2. Standards of the Linear Measures

Tables of measures, from the earliest, about 1500, down to quite recent times, usually began by stating that ‘Three barley-corns make an inch’ or that ‘Geographical measures begin at a barley-corn and increase upward to a league,’ &c.

King David I of Scotland (c. 1150) is credited with the pronouncement that the Scots inch was to be the mean measure of ‘the thowmys of iij men, that is to say an mekill man and a man of messurabil statur and of a lytell man. The thoums are to be messurit at the rut of the nayll.’ But no more in Scotland than in England, or elsewhere, has the inch ever been anything but a division of the foot.

A standard of the English foot was fixed in Old St. Paul’s Church, London, and was known as Paul’s foot, all measures being referred to the standard ‘qui insculpitur super basim columpnæ in ecclesia Sancti Pauli.’ In 1273 a deed gave the measurement of land ‘according to the iron ell [yard] of the King’s palace.’

The present standard yard is a bronze bar kept in London, the length of which agrees exactly with the yard, still extant, of Tudor times.
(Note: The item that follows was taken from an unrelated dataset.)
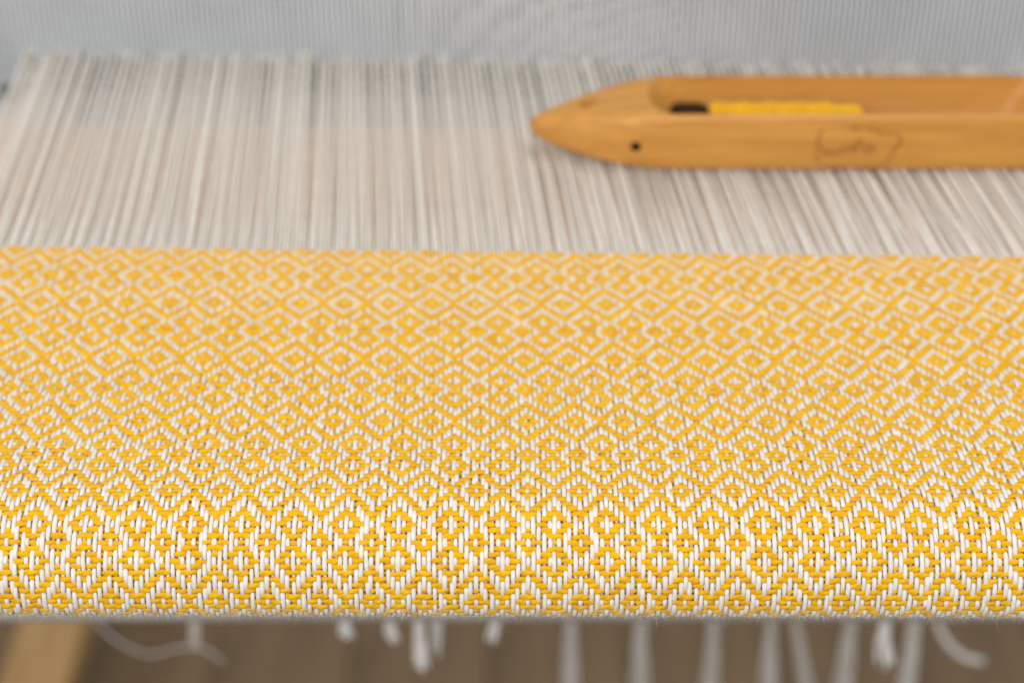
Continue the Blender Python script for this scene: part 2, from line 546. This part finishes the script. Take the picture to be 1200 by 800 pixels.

A set of standard measures of length is fixed along the base of the northern wall of Trafalgar Square,[[14]] and another set is in the flooring of the Guildhall. Sets are also fixed to public buildings in several chief towns of the United Kingdom.

As metal rods vary in length according to temperature, comparisons with a standard measure should be made at the normal temperature of 62°. But there is an alloy of steel and nickel (42 per cent.), named Invar, which is not perceptibly affected by temperature.

A pendulum beating seconds at sea-level and at normal temperature measures 39·1393 inches at Greenwich (Act of Parliament, 1824). This length varies in different places from the variations of gravity due to the ellipticity of the earth and local causes of deviation.